Josh Warrington v Carl Frampton - IBF World Featherweight Title Fight Photo by Alex Livesey/Getty Images
Lewis Watson is a sports writer from London, UK, and a member of the Boxing Writers Association of America. He has been a contributor at Bad Left Hook since 2018.

Last weekend, Josh Warrington cemented himself firmly into the top bracket of featherweights as he clung onto his IBF strap besting Carl Frampton over twelve, hard-fought rounds.

He was a big underdog coming into the fight. The Leeds Warrior has been labelled with the tag of a volume puncher without any real substance for the past couple of years; his 2018 has dispelled this myth and underlined his technical superiority at 126-pounds.

Standing and trading with Frampton in the opening two rounds set the narrative for the fight. Frampton was rocked on several occasions as the Jackal struggled to negate the ferocious attacks coming his way; Warrington planted his feet and landed bomb after bomb, with the size of the champion in comparison to Frampton being slept on pre-fight.

It’s not an excuse for Frampton; it’s not one he’s used, either. “A good biggun will always beat a good littlen” isn’t a phrase that can be adjoined to this fight. Frampton has had most of his success at super-bantamweight, however, at this stage in his career, the size of Warrington at feather was noticeable on fight night, where it perhaps wasn’t so pre-fight.
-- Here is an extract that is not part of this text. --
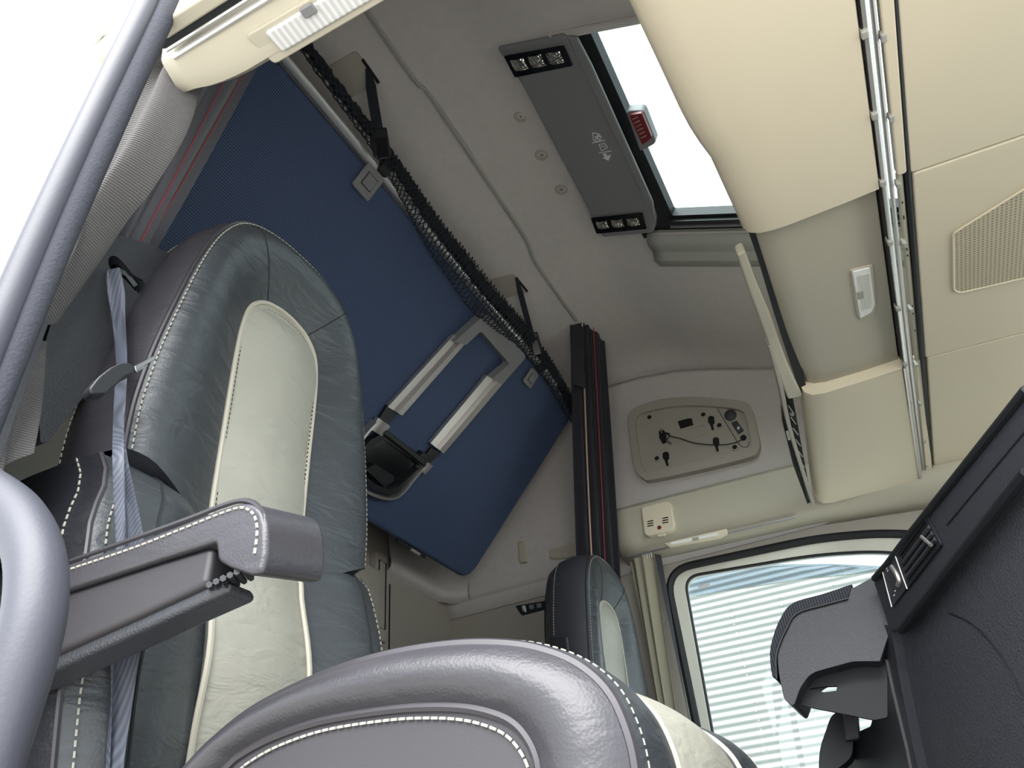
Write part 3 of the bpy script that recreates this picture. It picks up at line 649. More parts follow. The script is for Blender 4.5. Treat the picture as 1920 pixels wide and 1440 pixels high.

Warrington did the same in May to Lee Selby. Warrington overwhelmed the Welshman in a mature performance that earnt him his IBF strap; once again he was the underdog coming into this fight.

It’s been quite the climb for the Leeds Warrior. He’s taken a natural, somewhat old-fashioned route through the boxing tiers, finally shaking off the tag that his rise to stardom has come off the back of a raucous Leeds United supporting fan base.

English to Commonwealth. Commonwealth to British. British to European. European to International. International to World. Warrington has collected trinkets en route to becoming one of the stars of his division; it’s hard to place a British fighter above him in terms of achievement in 2018.

Dillian Whyte has recorded wins over Lucas Browne, Joseph Parker and Dereck Chisora. Anthony Joshua has picked up wins over Parker and Alexander Povetkin. Callum Smith scooped the World Boxing Super Series at super-middle as well as becoming WBA world champion and Charlie Edwards claimed the WBC flyweight title, however, two world title fight wins over favourited former champions has given Warrington the nod, in my eyes.

I’d like to see him defend his strap abroad. His diehard support is the closest we’ve seen in Britain since the days of Ricky Hatton. Thousands of travelling Mancunians will now be replaced by a Leeds faithful who will, without doubt, travel in healthy numbers if Warrington seals a unification fight in the States.

Leo Santa Cruz. Gary Russell Jr. Oscar Valdez. Three targets for Warrington in 2019 as he continues this remarkable rise in the sport. You’d have to imagine the Leeds Warrior would enter all three of those contests as an underdog, however, as we’ve seen this year, this underdog has one hell of a bite.